*GIVEN PROBLEM:*
Work through the entries below and report how many lines include "pixels". The number alone is the answer.

*Scripts that build scenes:*
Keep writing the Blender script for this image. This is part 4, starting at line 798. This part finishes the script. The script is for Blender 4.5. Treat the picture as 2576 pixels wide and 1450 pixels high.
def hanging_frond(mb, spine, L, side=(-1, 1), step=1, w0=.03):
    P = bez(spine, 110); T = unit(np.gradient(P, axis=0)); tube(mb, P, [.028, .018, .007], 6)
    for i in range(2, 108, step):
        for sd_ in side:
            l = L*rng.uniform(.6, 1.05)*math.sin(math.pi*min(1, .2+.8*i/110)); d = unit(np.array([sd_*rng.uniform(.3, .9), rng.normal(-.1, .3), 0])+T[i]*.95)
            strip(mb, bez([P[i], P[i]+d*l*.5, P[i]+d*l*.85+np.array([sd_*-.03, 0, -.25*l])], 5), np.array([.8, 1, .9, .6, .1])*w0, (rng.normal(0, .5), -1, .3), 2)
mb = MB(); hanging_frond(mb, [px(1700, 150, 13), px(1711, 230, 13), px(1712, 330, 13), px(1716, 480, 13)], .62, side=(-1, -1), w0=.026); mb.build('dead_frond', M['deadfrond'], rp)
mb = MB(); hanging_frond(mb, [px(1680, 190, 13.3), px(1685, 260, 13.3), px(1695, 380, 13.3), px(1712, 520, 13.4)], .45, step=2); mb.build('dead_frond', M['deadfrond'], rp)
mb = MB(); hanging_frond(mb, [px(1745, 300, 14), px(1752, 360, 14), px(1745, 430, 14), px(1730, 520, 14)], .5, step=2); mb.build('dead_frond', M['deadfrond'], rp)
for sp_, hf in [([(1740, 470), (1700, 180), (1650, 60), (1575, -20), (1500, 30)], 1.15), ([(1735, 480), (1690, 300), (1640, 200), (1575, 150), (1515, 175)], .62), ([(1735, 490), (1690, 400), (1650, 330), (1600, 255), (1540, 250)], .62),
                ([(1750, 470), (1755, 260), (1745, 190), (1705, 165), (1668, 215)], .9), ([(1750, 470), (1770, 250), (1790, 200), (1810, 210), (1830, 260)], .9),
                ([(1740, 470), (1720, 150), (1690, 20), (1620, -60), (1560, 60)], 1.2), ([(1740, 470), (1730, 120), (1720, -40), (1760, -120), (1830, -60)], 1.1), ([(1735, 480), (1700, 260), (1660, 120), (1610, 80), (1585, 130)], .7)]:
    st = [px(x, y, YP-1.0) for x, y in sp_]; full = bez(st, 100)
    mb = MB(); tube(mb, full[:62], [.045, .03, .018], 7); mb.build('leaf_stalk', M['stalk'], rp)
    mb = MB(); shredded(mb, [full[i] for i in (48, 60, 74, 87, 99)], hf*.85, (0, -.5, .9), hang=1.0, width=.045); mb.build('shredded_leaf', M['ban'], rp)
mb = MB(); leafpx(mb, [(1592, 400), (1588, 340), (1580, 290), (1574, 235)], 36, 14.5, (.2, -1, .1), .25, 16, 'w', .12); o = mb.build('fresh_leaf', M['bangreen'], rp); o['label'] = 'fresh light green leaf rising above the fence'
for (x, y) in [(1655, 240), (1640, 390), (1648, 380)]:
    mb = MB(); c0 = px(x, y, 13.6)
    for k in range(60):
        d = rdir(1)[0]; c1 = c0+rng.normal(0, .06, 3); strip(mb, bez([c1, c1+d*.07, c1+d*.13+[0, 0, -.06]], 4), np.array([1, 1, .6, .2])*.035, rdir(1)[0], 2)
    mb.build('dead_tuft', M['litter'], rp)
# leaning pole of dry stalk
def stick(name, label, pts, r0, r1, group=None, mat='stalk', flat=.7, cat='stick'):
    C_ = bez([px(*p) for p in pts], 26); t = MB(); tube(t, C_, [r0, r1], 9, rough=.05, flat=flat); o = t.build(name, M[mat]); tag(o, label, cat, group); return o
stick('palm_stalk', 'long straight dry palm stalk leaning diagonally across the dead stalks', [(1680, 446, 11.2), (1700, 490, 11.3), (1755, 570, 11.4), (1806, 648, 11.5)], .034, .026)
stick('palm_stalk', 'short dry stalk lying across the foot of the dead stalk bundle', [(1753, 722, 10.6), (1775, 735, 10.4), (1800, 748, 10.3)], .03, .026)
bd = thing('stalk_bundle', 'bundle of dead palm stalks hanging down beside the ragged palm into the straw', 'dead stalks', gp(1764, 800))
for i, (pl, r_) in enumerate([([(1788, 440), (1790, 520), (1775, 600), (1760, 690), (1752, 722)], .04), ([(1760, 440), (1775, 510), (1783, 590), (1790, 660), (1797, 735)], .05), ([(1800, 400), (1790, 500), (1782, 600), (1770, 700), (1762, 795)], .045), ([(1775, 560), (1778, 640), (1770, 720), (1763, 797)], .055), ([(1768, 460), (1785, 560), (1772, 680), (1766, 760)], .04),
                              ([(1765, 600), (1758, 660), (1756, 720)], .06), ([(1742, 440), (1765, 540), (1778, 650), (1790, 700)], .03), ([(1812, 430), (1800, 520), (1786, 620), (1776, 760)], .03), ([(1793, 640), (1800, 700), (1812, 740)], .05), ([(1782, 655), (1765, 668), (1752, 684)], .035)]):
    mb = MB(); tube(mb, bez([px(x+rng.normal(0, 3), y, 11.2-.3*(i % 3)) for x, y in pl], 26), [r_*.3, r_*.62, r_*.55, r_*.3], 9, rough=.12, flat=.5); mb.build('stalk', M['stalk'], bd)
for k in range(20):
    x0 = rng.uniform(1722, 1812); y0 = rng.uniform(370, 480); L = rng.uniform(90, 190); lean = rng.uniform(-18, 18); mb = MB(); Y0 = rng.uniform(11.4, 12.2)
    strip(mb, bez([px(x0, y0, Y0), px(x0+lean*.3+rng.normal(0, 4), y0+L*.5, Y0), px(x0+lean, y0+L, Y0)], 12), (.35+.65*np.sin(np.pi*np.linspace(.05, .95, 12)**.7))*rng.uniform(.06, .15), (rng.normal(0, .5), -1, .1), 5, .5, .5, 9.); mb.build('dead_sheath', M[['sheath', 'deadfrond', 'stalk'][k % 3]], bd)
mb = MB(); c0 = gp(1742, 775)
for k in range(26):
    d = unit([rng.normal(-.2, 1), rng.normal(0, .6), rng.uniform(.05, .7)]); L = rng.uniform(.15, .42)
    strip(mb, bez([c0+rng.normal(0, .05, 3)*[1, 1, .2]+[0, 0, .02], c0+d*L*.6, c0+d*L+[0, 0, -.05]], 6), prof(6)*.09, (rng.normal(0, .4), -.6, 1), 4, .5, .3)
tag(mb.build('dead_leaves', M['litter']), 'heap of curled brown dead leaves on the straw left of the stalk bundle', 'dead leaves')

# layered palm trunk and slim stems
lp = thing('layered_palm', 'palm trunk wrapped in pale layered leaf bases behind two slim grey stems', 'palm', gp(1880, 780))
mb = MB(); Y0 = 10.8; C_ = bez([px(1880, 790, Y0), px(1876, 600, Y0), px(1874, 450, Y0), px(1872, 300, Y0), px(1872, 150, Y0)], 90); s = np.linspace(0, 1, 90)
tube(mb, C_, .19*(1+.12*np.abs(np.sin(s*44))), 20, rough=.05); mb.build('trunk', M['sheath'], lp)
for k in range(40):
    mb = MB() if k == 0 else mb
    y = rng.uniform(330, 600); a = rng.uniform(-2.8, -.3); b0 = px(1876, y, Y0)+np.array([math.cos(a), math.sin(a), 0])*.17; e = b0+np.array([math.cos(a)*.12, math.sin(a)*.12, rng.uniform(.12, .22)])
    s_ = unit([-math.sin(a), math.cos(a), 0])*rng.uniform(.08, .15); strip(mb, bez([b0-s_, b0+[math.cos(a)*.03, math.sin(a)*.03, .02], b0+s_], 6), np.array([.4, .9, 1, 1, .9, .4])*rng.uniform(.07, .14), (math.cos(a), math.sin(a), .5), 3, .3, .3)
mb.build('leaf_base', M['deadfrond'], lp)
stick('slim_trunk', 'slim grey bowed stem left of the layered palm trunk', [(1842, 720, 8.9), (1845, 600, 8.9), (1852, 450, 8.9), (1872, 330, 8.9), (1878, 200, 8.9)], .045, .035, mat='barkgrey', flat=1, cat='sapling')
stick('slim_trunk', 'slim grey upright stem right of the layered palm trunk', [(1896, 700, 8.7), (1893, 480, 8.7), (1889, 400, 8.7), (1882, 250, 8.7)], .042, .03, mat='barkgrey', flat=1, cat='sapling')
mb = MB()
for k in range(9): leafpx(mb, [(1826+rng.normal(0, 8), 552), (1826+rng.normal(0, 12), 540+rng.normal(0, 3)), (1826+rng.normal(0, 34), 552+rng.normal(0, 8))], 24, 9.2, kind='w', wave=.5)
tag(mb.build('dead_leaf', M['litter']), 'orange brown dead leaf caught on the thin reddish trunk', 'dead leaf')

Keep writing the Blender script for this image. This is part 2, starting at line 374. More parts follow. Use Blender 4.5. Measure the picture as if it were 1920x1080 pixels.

*REPLY:*
2